When developing Gunnheim we had some problems to keep on track with features which we want in the game. At some point the game could change drastically within a a week, because we figured out some new and more interesting way to do things. But after another week, we noticed that those choices were not good. Every game project needs time for iteration, there is no escape from that but now when thinking the pipeline, we could have done it a lot more efficiently.

There is so much to talk about of the different areas of Gunnheim development. I’m planning to write different posts related to other areas of the project. But in this post I’m going to focus more into how we created the environment.

We are a small team. Because of that we had to think it from the start that how we can create all the stuff into the game without using years for it. The project was planned to be in development no more than around six months, but like always in first bigger projects, we failed the timeline. It took us nine months in total. One choice in which I’m proud of is the technique on how to create the environment and levels.

There is nothing super innovative or high skill in this technique, but with this we were able to create a art style which pleased the eye, got good feedback and was easy/fast to create. I guess that for small startup these kind of choices are essential to keep the project size in shape.

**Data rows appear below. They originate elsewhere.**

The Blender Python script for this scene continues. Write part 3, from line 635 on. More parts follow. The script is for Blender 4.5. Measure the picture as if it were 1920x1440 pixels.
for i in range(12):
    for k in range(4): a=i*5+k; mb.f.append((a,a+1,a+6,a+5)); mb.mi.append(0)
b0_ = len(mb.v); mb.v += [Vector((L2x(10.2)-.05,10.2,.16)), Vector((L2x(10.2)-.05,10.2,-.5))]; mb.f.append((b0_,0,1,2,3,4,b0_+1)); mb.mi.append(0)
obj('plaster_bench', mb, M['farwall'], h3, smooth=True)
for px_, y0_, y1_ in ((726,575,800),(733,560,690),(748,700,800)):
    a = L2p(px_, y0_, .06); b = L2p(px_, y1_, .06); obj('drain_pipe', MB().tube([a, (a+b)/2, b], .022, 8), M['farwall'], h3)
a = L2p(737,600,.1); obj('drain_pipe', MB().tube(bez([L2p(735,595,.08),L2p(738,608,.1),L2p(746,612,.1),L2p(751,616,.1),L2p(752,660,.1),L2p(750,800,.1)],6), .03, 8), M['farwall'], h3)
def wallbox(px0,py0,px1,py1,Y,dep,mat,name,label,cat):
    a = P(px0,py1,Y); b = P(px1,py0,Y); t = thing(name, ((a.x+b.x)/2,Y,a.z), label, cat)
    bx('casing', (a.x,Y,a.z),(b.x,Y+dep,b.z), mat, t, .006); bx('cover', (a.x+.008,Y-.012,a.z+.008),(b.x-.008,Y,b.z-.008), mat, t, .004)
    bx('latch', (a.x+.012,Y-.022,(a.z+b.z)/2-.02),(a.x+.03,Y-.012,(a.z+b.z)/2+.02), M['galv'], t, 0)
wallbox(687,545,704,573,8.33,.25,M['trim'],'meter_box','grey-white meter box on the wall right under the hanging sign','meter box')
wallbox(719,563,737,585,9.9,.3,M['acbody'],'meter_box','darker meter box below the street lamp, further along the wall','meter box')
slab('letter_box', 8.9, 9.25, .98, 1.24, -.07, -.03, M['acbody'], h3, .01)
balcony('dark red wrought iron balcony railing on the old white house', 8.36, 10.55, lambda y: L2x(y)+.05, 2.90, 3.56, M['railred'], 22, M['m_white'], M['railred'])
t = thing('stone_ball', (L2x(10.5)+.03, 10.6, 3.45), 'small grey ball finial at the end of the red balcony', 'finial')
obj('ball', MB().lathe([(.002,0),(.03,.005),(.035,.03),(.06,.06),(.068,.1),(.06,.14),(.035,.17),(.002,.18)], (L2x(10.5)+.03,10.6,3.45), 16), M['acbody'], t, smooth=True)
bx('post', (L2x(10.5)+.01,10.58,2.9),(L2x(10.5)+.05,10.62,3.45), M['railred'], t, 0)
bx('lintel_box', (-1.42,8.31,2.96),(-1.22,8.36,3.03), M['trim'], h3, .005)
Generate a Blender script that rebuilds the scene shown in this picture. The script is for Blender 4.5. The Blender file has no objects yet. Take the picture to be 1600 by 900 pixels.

When you start planning the art style for your game, remember that every new step you add in model pipeline needs to be done to all the other models as well. For example, if you decide to use normal maps, you better start counting the estimate how many models you need for the final product. Or do you really have to use normal maps for all of the models, is it enough to only create those only for characters? It’s really easy to forget this when starting to create the very first models for the game and trying to make them look as awesome as possible. If you have limited time, you need to think this before hand. So think before you start and reserve time for testing different techniques, it will save a lot of your time.